Kind of ridiculously overwritten, but Donaldson has so many amazing set-pieces that I still remember to this day.

Will you be proceeding to the Second Chronicles?

Sarah Avery

Your point about questioning even the possibility of redemption has my attention. At 13, I didn’t need redemption from nearly enough bad moments or nearly enough bad tendencies to see the point. I knew I had no interest in forgiving the people who had wronged me most — and there were two real humdingers — and I didn’t want to live in a world where they could ever be redeemed.
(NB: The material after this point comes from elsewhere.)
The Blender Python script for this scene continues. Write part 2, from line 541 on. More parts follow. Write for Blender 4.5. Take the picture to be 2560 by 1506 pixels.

It’s just not a young person’s series.

[…] Slime Watch (Black Gate) The Power That Preserves by Stephen R. Donaldson — “Over the years I have seen these books dismissed for putting a rapist into the […]

socrates81

Signed up just to comment on this.

What a great, insightful review!

I’m not a fantasy reader. I’d read Lord of the Rings and a few other fantasy books as a child. In adulthood I’ve tried several other series but have found them way to conventional with cliched characters.
I just got done reading this trilogy and I have to say it blew me away.
The main reason being the protagonist. In all my years of reading I’ve never come across a character quite like him. Immediately we dislike him – cantankerous to the extreme, and a rapist. However, as the novels progress, sympathy does creep in. Lest we forget, he is a leper, in dark dark place, hating himself, devoid of human contact or warmth, and betrayed and shunned by those he loved. It was a real moral struggle for me, the reader, to balance my sympathy for him with his terrible deed. You are right though, his sins pile up, have enormous exponential repercussions decades later and are never whitewashed away. In the end we reach an uncomfortable conclusion, where Covenant has not quite redeemed himself in his own mind, but is able to come to terms with his sins.
I also think it is about coming to terms with his leprosy. I think the whole trilogy could be read as an allegory for Covenant’s internal struggle with leprosy. Lord Foul is his own self-loathing and disgust, and the Desecration of the Land is a metaphor for giving up hope/suicide. What do you think?